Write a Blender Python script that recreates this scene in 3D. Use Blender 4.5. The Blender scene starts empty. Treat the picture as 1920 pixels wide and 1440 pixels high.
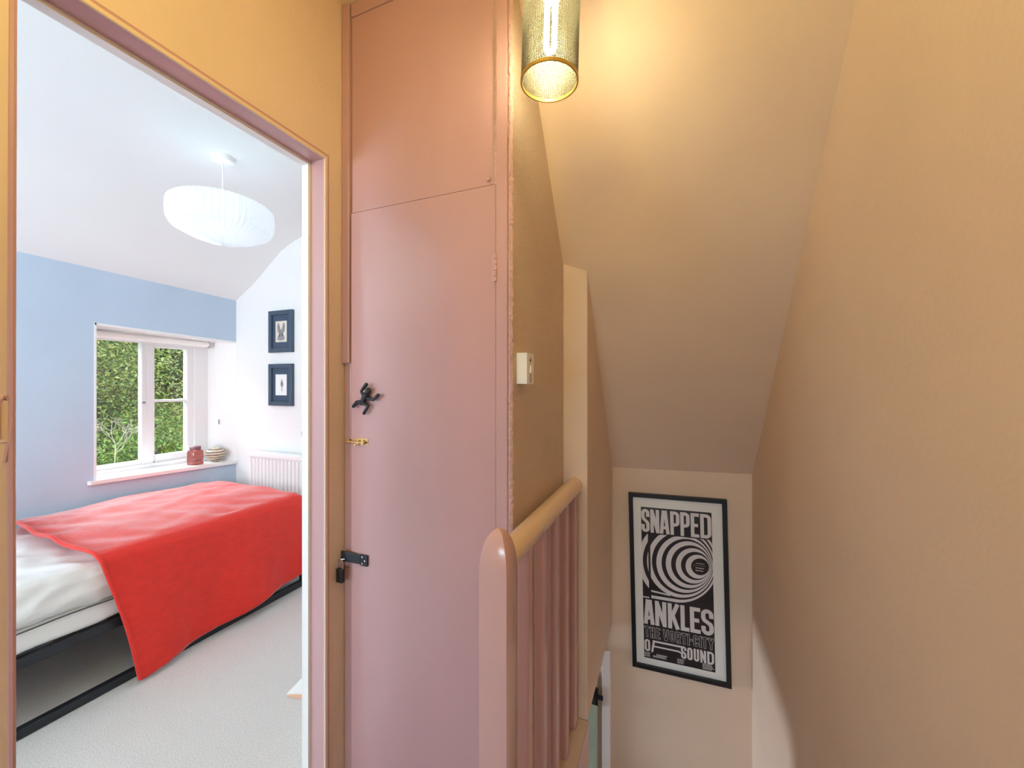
import bpy, bmesh, math, random
import numpy as np
from mathutils import Vector, Matrix, noise

C = bpy.context.scene
col = C.collection
PI = math.pi
random.seed(7)
rng = np.random.default_rng(7)

# ---------------------------------------------------------------- camera, world, light, exposure
F_PX = 750.0                                   # focal length for a 1920 px wide frame
EYE = 1.25
YAW = math.atan(302 / 750)
cam_d = bpy.data.cameras.new('camera')
cam_d.sensor_width = 36.0
cam_d.lens = 36.0 * F_PX / 1920.0
cam_d.clip_start = 0.02
cam = bpy.data.objects.new('camera', cam_d)
col.objects.link(cam)
cam.location = (0, 0, EYE)
cam.rotation_euler = (PI / 2, 0, YAW)
C.camera = cam

C.view_settings.view_transform = 'Standard'
C.view_settings.look = 'None'
C.view_settings.gamma = 1.0
C.view_settings.use_curve_mapping = False
C.view_settings.exposure = 0.12
C.cycles.use_denoising = True
C.cycles.max_bounces = 12
C.cycles.diffuse_bounces = 7
C.cycles.transparent_max_bounces = 16
C.cycles.sample_clamp_indirect = 6.0

world = bpy.data.worlds.new('world')
C.world = world
world.use_nodes = True
wn = world.node_tree
bg = wn.nodes['Background']
sky = wn.nodes.new('ShaderNodeTexSky')
sky.sky_type = 'HOSEK_WILKIE'
sky.sun_direction = (0.55, -0.25, 0.8)
sky.turbidity = 4.0
wn.links.new(sky.outputs[0], bg.inputs[0])
bg.inputs[1].default_value = 2.0

sun_d = bpy.data.lights.new('sun', 'SUN')
sun_d.energy = 6.5
sun_d.angle = 0.02
sun_d.color = (1.0, 0.95, 0.86)
sun = bpy.data.objects.new('sun', sun_d)
col.objects.link(sun)
sun.location = (6, -2, 9)
sun.rotation_euler = Vector((-0.62, 0.22, -0.75)).to_track_quat('-Z', 'Y').to_euler()


def area(name, loc, target, sx, sy, power, color):
    d = bpy.data.lights.new(name, 'AREA')
    d.shape = 'RECTANGLE'
    d.size, d.size_y = sx, sy
    d.energy = power
    d.color = color
    o = bpy.data.objects.new(name, d)
    col.objects.link(o)
    o.location = loc
    o.rotation_euler = (Vector(target) - Vector(loc)).to_track_quat('-Z', 'Y').to_euler()
    return o


DAY = (0.88, 0.94, 1.0)
area('daylight_bedroom_window', (-4.35, 1.55, 2.75), (-2.9, 1.65, 1.0), 2.0, 1.4, 310, DAY)
area('fill_bedroom_side', (-1.75, -2.25, 1.15), (-2.95, 1.0, 1.85), 1.5, 1.3, 138, (0.84, 0.94, 1.0))  # fill lamp outside an added, unseen bedroom window
area('fill_landing_back', (-0.35, -2.5, 1.5), (-0.35, 0.9, 0.9), 1.1, 0.8, 70, (0.60, 0.84, 1.0))  # cool fill lamp outside an added, unseen landing window
area('daylight_lower_window', (-3.75, 1.55, -0.85), (-0.3, 1.6, -0.25), 1.0, 0.7, 110, (0.84, 0.9, 1.0))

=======

• What the task asks
Go through the listing above and locate each line that holds the word "wide". Copy those lines.

• Solution
Write a Blender Python script that recreates this scene in 3D. Use Blender 4.5. The Blender scene starts empty. Treat the picture as 1920 pixels wide and 1440 pixels high.
F_PX = 750.0                                   # focal length for a 1920 px wide frame